Şili’de, ne Santiago’da ne de İquique ‘de dersanemiz yok. Bu şehirlerde ders yaptıktan sonra Türk arkadaşlardan işin ciddiyetinin farkında olanlar burada dershanenin şart olduğunu ve en kısa zamanda açılması gerektiğini bize müteaddit defa bahsettiler. Bizimle maddi ve manevi ilgilenen bir abi : ‘Şimdiye kadar nerdeydiniz be kardeşim’ deyip buralara geldiğimiz için hem dua ediyor hem de geç kaldığımızdan dolayı sitemini belirtiyordu. Hatta bir esnaf abi :’’İşte durumu vaziyeti görüyorsunuz.
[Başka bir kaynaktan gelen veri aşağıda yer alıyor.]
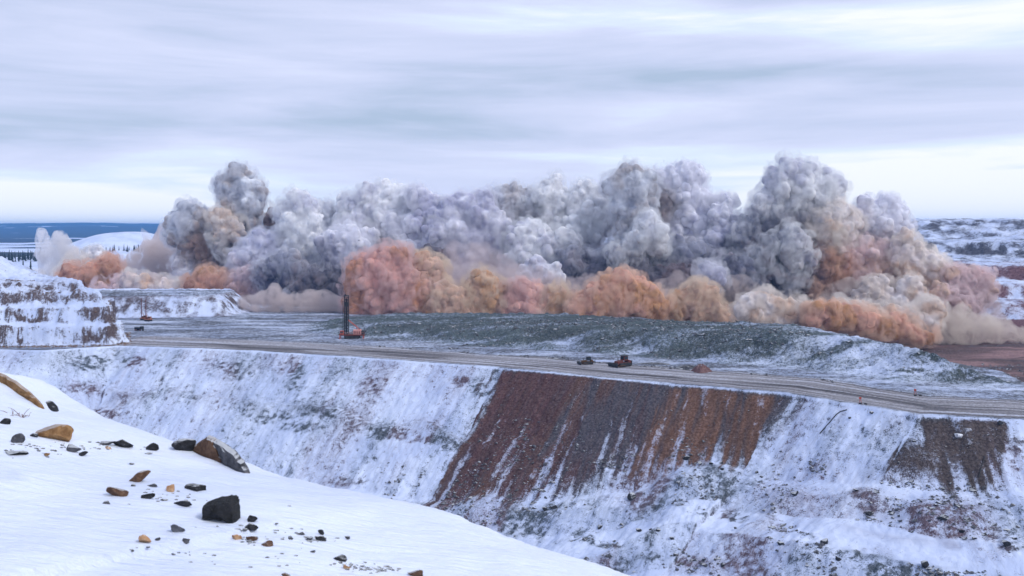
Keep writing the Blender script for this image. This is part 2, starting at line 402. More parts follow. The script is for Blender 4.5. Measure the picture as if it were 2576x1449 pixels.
    def blob(cx, cy, rx, ry, amp, rot=0.0, c=None):
        dx, dy = pxx-cx, pyy-cy; c_, s_ = math.cos(rot), math.sin(rot); u, v_ = (dx*c_+dy*s_)/rx, (-dx*s_+dy*c_)/ry
        w_ = (1-sstep(.35, 1.15, np.hypot(u, v_)+bn_))*(Y < 620)
        return w_*amp*np.clip(.62+1.5*brk, 0, 1.7)
    bn_ = .55*fbm(X/3, Y/3+z/3, seed=77, octaves=3)
    brk = fbm(X/1.5, Y/1.5+z/1.5, seed=78, octaves=3)
    blobs = [(75, 797, 62, 20, .75), (238, 790, 50, 20, .85), (282, 800, 14, 60, .6), (240, 845, 60, 24, .55), (50, 845, 9, 34, .9), (20, 790, 12, 30, .3), (110, 733, 60, 12, .5), (190, 735, 26, 10, .5),
             (240, 912, 52, 22, .75), (338, 910, 32, 17, .7), (255, 1045, 46, 19, .75), (215, 975, 60, 24, .35), (690, 1052, 66, 16, .5), (760, 1075, 60, 14, .45), (985, 1090, 66, 17, .75), (1070, 1105, 60, 12, .5), (1135, 1120, 40, 16, .4), (735, 925, 40, 30, .35), (570, 930, 60, 30, .3), (860, 1210, 70, 14, .35), (1180, 960, 50, 14, .35), (1210, 990, 26, 8, .6), (940, 975, 40, 34, .3), (740, 970, 26, 24, .4),
             (1590, 1252, 36, 20, .6), (1690, 1262, 50, 16, .35), (1770, 1290, 40, 14, .4), (1842, 1302, 46, 20, .55), (1470, 1348, 40, 22, .5), (1530, 1372, 44, 16, .5), (1330, 1310, 50, 24, .4), (1640, 1400, 44, 12, .5), (1740, 1412, 40, 16, .5), (1845, 1432, 40, 18, .5), (1660, 1210, 60, 26, .3), (1560, 1180, 60, 34, .3), (1905, 1215, 40, 12, .45),
             (1975, 1340, 36, 18, .45), (2040, 1350, 36, 12, .4), (2150, 1390, 40, 14, .45), (2260, 1280, 60, 14, .4), (2500, 1345, 50, 24, .5), (2545, 1375, 30, 14, .5), (2480, 1440, 60, 12, .5), (2560, 1130, 26, 60, .35), (2420, 1160, 60, 60, .25), (2150, 1100, 120, 50, .15), (1900, 1060, 90, 40, .25), (2400, 890, 44, 18, .9), (2330, 888, 26, 8, .7), (2300, 930, 60, 8, .5), (2420, 930, 50, 24, .4)]
    for bl_ in blobs: rock += blob(*bl_)
    lim_ = .36+.55*brk+.25*small; cut = sstep(1, 3, d)*(1-np.clip(A*1.5+B*1.5, 0, 1)); rock = np.where((rock > lim_) & (cut > 0), rock*(1-cut)+np.maximum(lim_, .1)*cut, rock)
    # --- lower pit floor behind the mound and the far wall
    bp, _ = poly_sd(X+mid*3, Y+mid*3, BACKPIT); w = sstep(0, 24, bp)
    fl = -73+.9*mid+small*.4+1.5*fbm(X/60, Y/20, seed=81, octaves=3)
    z = z*(1-w)+fl*w
    strp = fbm(X/60, Y/9, seed=82, octaves=3)
    wl = sstep(0, 6, bp); rock = rock*(1-wl)+wl*(.78+.5*strp-.25*sstep(500, 560, Y)*0); pink = np.array([.13, .075, .075])*(1+1.1*strp[:, None])+np.array([.10, .06, .06])*sstep(.15, .4, strp)[:, None]
    col = np.where((wl > .5)[:, None], pink, col)
    v = ((Y-585)+.35*(X-300))/1.06+20*fbm(X/120, Y/200, seed=83, octaves=3)+mid*5
    taper = sstep(-20, 110, X)
    pts = [(-1e3, 0), (0, 0), (60, 7), (68, 10), (90, 17.5), (118, 18.5), (132, 28), (160, 30.5), (178, 41.5), (212, 44), (235, 46), (250, 48), (268, 59), (300, 61), (318, 63), (370, 80), (420, 82), (600, 83)]
    fwz = seg_profile(v, pts); slope = seg_profile(v+3, pts)-seg_profile(v-3, pts)
    z += fwz*taper*(v > 0)
    fw = (v > 0)*taper > .2
    rgh = fbm(X/10, Y/10, seed=84, octaves=3)
    rk = .04+sstep(1.2, 3.2, slope)*(.36+.35*rgh)+.45*rgh
    rock = np.where(fw, rk*(1-.2*sstep(300, 380, v))+.30*sstep(320, 380, v)*rgh+.1, rock)
    reds = 1-sstep(190, 225, v); cw = np.array([.16, .07, .085])*reds[:, None]+np.array([.075, .08, .115])*(1-reds[:, None]); col = np.where(fw[:, None], cw, col)
    rock = np.where(fw & (v < 60), .85+.3*rgh, rock)
    z += np.where(Y > 560, small*.3, 0)
    # --- land beyond, left
    far = sstep(640, 760, Y)*(1-taper*(v < 700))
    yy = np.array(Y)
    land = np.interp(Y, [640, 1050, 1400, 2000, 6000, 30000], [-57, -43, -45, -64, -78, -90])+5*fbm(X/300, Y/300, seed=91, octaves=3)*sstep(700, 1100, Y)
    z = np.where(far > 0, z*(1-far)+land*far, z)
    z += 38*np.exp(-(np.maximum(0, np.hypot((X+570)/(82+20*(X < -570)), (Y-1330)/110))**2.6))
    z += 7*np.exp(-(((X+440)/120)**2+((Y-1060)/60)**2))
    hills = sstep(6000, 15000, Y)*(122+60*fbm(X/2600, Y/6000, seed=92, octaves=4))
    z = z+hills
    rock = np.where(Y > 700, np.where(fw, rock, -.2), rock)
    forest = sstep(1500, 1750, Y+200*fbm(X/300, Y/300, seed=93, octaves=3))
    strip = sstep(.10, .25, fbm(X/1400, Y/420, seed=94, octaves=4))*(1-sstep(6500, 8500, Y))
    strip2 = sstep(.30, .42, fbm(X/700, Y/900, seed=96, octaves=4))*sstep(7000, 9000, Y)*.9
    rock = np.where((forest > 0) & ~fw, (forest*(1-strip)*(1-strip2))*1.6-.2, rock)
    col = np.where((forest > .3)[:, None] & ~fw[:, None], np.array([.020, .034, .040]), col)
    return z, rock, col, np.stack([tt, d, s], 1), road

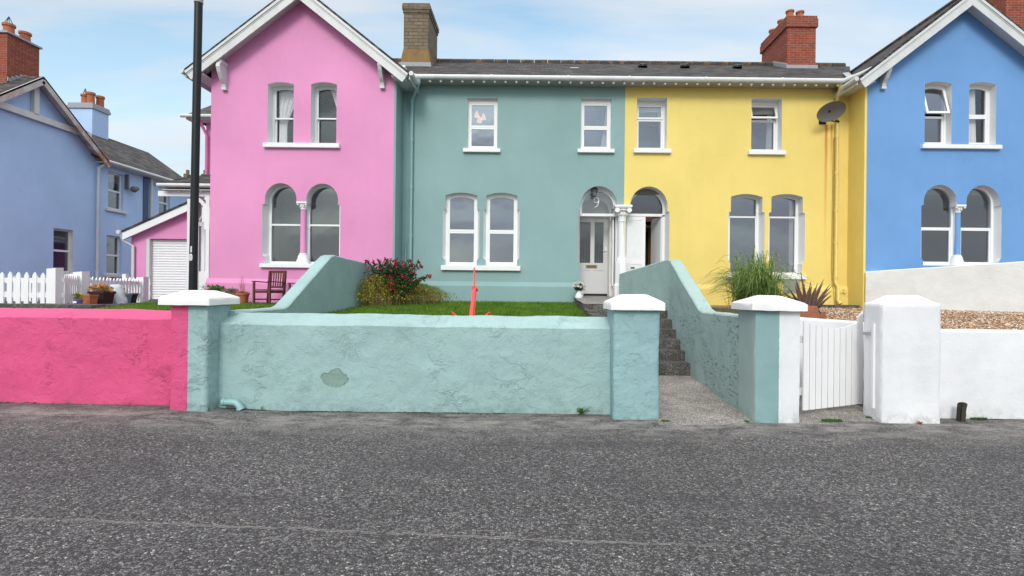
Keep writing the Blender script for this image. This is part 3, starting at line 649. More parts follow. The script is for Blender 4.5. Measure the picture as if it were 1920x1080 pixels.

Bizlere, buradaki Türklere ve diğer Müslümanlar için bir dershane olsa bütün bu bölgede ki Müslümanların muhafazası için çok önemli olur. Bize de ne düşüyorsa Allah için yapmaya hazırız.” Başka bir genç kardeşimiz: “Bizleri doğru yola iyiye güzele çağıran olmayınca dinden çok uzaklaştık” diyerek kendilerinde ki boşluğu ifade edip bir an önce bizlerin elinden tutun diye ihtiyaçlarını ifade ediyorlar. Sizler de dua edin Cenab-ı Hakk buralara en kısa zamanda imanlar kurtaracak Risale-i Nur dershaneleri nasip etsin inşallah. Çünkü hakikaten ihtiyaç çok fazla.Burada çok hoş ve güzel insanlar var ama islamiyetten uzak kaldıkça çok farklı yaşantılara kaymışlar. Rabbim bura insanlarını da Kur’anın hakikatleri olan Risale-i Nur’la şereflendirsin.
Üstadımızın söylediği:’’Risale-i Nur bu asrı ve gelecek asırlari tenvir eden bir mucize-i Kuraniyedir.’’ hakikatini Rabbim en kısa zamanda Şili’ye ve bütün Latin Amerika ülkelerine de nasip etsin.